Struggling Ivy Leaguer Makes Good
Last Thursday 02138 - the independent magazine about Harvard alumni - carried and essay from Julie Buxbaum, a Harvard Law grad who threw it all away to pursue literature:
On the other hand, I am currently dressed in head to toe Old Navy. My highlights are grown passed my ears. That latte is a splurge, sushi an absolute no-no. And, of course, there is the constant, nagging guilt—like an angry rash—when I check my dwindling bank balance, when I remember I spent close to a quarter million dollars on higher education, when I realize that it was less than a year ago that I was making six figures. I was a litigator at a top law firm, an HLS graduate, a somebody. Now, well, to be honest, I am not too sure who I am, what exactly I "do."

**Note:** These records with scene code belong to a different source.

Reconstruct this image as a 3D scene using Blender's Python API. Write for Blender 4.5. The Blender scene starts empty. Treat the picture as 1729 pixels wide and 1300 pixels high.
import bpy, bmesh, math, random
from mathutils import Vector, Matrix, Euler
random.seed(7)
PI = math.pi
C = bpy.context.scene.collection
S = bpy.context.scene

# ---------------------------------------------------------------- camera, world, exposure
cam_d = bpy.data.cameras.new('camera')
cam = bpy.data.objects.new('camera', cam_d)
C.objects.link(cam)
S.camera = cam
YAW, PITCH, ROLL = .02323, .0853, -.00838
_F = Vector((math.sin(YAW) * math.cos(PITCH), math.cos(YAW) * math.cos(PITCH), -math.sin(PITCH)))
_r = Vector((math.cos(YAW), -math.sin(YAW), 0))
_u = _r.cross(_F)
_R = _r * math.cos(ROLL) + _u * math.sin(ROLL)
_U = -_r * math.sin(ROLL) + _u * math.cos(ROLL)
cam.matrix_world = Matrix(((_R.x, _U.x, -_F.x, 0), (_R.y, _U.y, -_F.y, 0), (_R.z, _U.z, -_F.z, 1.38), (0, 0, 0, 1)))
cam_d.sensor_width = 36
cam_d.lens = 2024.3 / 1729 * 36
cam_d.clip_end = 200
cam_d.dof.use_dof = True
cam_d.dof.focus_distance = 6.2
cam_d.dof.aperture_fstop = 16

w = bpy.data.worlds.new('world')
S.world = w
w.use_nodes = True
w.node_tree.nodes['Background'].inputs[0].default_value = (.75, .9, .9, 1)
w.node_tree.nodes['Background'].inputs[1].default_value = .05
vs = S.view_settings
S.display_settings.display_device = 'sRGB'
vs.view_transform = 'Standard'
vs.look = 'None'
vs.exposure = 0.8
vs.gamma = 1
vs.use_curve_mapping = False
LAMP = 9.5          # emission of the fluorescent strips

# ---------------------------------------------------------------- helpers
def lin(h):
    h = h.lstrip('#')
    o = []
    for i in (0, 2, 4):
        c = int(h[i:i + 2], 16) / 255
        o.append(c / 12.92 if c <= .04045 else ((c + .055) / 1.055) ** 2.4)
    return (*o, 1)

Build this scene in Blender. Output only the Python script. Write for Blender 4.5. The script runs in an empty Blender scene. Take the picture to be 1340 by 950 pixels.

Can you feel it? The poverty? The suffering? The struggle? It's poignant; painful, even.
Even more painful: Publishers Marketplace reports "Julie Buxbaum's debut novel THE OPPOSITE OF LOVE, about a 29-year-old attorney who lost her mother as a teenager and finds her well-constructed life falling apart when she can't commit to the man who loves her, to Susan Kamil at Dial Press, in a major deal."
To remind you, "major" is half a million dollars and up. Enjoy your sushi, Julie.